Si les institutions fédérales ne se sont pas prononcées sur la question, les militants des droits de l’homme ont eux dénoncé la loi comme une régression inquiétante. Outre les critiques à l’encontre des punitions contenues dans la loi, considérées par ces militants comme autant de violations des droits fondamentaux de la personne, sont dénoncées les clauses de la loi qui permettent à un non-musulman de choisir quel système juridique lui sera appliqué. Pour Cynthia Gabriel, de l’organisation « La Voix des Malaisiens d’une part, le fait pour un non-musulman de pouvoir choisir quel système lui sera le plus favorable introduit une inégalité entre musulmans et non-musulmans, la possibilité de choisir n’étant pas offerte aux musulmans ; et, d’autre part, si un musulman et un non-musulman sont impliqués dans un même crime, une partie sera punie différemment de l’autre en fonction du système juridique auquel elle sera rattachée. « Cela sape complètement le principe de base inscrit dans la Constitution selon lequel toutes les personnes sont égales devant la loi explique-t-elle.

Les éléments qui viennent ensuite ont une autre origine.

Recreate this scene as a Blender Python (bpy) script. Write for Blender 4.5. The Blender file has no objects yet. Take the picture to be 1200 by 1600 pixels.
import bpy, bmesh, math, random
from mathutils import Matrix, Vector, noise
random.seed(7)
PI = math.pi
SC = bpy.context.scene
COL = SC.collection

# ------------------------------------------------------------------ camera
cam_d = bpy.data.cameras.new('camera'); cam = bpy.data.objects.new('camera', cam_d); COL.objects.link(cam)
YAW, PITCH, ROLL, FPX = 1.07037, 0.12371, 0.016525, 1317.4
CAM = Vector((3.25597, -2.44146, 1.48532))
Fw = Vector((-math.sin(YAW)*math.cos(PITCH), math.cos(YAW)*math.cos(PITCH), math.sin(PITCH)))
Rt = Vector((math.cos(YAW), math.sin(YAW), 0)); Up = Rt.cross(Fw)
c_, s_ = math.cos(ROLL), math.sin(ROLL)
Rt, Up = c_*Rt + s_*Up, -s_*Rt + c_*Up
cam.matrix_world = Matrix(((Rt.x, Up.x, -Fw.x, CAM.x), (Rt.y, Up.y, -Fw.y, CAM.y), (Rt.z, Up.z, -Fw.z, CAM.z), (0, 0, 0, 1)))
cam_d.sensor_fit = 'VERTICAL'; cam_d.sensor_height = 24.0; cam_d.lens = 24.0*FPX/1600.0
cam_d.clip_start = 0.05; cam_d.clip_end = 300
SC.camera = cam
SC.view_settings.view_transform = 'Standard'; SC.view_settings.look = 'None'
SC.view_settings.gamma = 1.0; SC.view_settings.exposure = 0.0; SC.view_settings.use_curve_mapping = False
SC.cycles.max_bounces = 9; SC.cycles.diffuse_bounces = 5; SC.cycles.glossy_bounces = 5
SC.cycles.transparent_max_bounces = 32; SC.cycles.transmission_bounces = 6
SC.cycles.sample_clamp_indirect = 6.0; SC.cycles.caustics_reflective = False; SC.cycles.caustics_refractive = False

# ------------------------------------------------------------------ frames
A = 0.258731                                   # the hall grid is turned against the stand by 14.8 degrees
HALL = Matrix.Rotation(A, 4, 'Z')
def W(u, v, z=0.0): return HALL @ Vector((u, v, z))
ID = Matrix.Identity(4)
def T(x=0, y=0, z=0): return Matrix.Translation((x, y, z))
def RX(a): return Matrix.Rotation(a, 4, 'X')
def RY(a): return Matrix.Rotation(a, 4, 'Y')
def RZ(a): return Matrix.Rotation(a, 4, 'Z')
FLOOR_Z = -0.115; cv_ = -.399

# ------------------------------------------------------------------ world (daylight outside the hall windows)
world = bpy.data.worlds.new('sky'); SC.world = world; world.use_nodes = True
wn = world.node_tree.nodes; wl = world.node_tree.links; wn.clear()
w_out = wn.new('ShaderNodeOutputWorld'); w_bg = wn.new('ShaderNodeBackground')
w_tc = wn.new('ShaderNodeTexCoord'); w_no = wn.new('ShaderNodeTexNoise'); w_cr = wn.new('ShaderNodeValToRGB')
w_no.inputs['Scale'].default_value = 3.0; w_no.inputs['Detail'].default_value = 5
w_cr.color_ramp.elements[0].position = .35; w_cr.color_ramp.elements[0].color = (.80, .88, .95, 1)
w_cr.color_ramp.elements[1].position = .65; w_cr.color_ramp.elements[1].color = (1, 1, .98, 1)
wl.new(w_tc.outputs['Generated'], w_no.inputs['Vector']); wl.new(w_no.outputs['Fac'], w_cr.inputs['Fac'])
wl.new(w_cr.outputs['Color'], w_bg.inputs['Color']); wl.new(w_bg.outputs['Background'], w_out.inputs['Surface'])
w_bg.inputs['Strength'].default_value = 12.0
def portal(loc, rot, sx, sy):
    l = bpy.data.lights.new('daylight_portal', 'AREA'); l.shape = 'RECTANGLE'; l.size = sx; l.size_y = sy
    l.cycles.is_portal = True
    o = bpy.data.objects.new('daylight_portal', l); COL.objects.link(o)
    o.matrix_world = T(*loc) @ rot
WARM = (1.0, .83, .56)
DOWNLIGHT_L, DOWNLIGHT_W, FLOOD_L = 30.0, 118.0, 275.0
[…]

Dans l’Etat voisin du Kelantan, le seul autre Etat de la Fédération contrôlé par le PAS, une loi semblable a été votée en 1993 mais n’a jamais été promulguée. Pour justifier cela, les autorités de l’Etat mettent en avant l’absence de structure juridique pour appliquer les peines éventuellement prononcées mais, selon des experts juridiques, le gouvernement se garde de promulguer la loi car il sait qu’elle ne passera pas le test de constitutionnalité (2). Dans les deux Etats, des mesures ont été prises dans le sens d’une islamisation de la vie publique, telles que l’interdiction de la vente d’alcool, des paris ou encore l’instauration de la non-mixité dans les piscines ou dans les files d’attente des supermarchés. Les catholiques, en petit nombre dans l’Etat de Terengganu, se disent « tolérés » dans l’Etat, le PAS ne cherchant toutefois pas à leur créer des difficultés particulières. A Kuala Terengganu comme dans les autres districts de l’Etat, ils ne disposent pas d’église. Selon Ian Teoh, une demande de permis de construire a été déposée il y a des années, bien avant la victoire du PAS aux élections de 1999, mais elle n’a jamais abouti (3).